Вот что рассказал мне человек, которому было уже девяносто лет и не было никакого смысла лукавить, да ещё с глазу на глаз в разговоре с соседом по лестничной клетке.
Бой был. Люди погибли. Вскоре после боя была организована комиссия то ли по приказанию Жукова, то ли под его председательством (сейчас уже точно не помню – по или под), которая выехала на место сражения для изучения случившегося. Был составлен официальный протокол события. В ходе разговора Ортенберг цифру «двадцать восемь» не упоминал – просто был бой в районе Волоколамского шоссе, погибли люди. А теперь скажите, кому я должен верить? Заключению прокуратуры или Ортенбергу? И все ли документы, связанные с этим боем, работники прокуратуры обнаружили?

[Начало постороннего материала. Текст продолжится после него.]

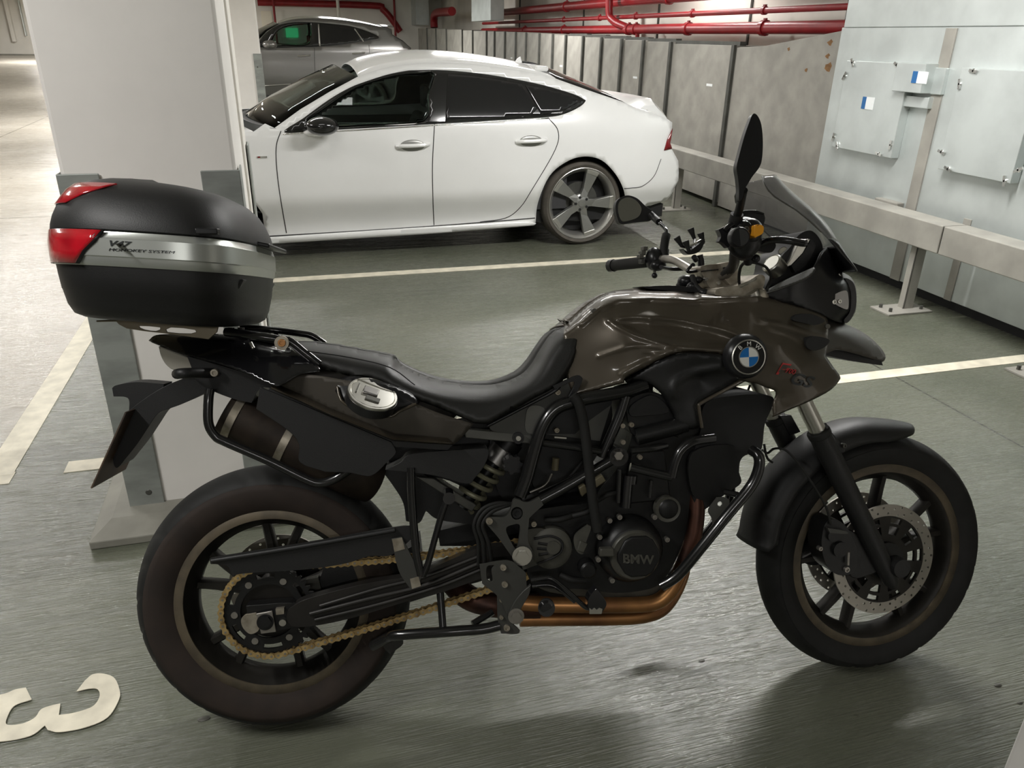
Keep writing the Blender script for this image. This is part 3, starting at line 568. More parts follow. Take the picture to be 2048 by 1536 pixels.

Впрочем, главное тут совсем в другом. Как вы думаете, какой был бы резонанс, если бы военный корреспондент Александр Кривицкий написал о гибели в районе Волоколамского шоссе, скажем, пехотной роты или же о разгроме батальона, полка, дивизии? Рискну утверждать, резонанс был бы слабым. Кого в 1941 году можно было особенно удивить такими военными потерями? А вот гибель неполного пехотного взвода, остановившего фашистские танки, рвавшиеся к столице, всколыхнула души людей в тылу и на фронте. И тут в самый раз вспомнить гениальную пьесу Карела Чапека «Мать». На маленькую страну нападают враги. Положение отчаянное. И вот герои пьесы, а они близкие родственники, собираются на военный совет. Это очень необычный военный совет, ибо среди участников только один живой человек. Это мать. Остальные – покойники. И один из героев пьесы говорит: «Народу нужно, чтобы с ним шли его мёртвые».
Так вот, во время Великой Отечественной войны в бой шли и мёртвые, обосновавшись в душах живых. 28 панфиловцев дрались и в Сталинграде, и на Курской дуге, брали Берлин. Они внесли свой вклад в победу, став фактически жизненной правдой, и только правдой.
Не уверен, что изложенное мной выше сможет в чём-нибудь убедить наших «твёрдолобов-правдолюбов». Так, может быть, Лев Николаевич Толстой сумеет им немного открыть глаза на правду жизни. Вспомним эпизод из «Войны и мира», Бородинское сражение. Кутузову докладывают, что взят в плен Мюрат. Что делает главнокомандующий? Он немедленно приказывает довести этот факт до сведения всей сражающейся русской армии. Для поднятия её боевого духа.
Слава тебе господи, что с панфиловцами стали разбираться лишь через несколько десятилетий после окончания Великой Отечественной. Что и говорить, разные стили жизни во время войны и много лет спустя после её окончания.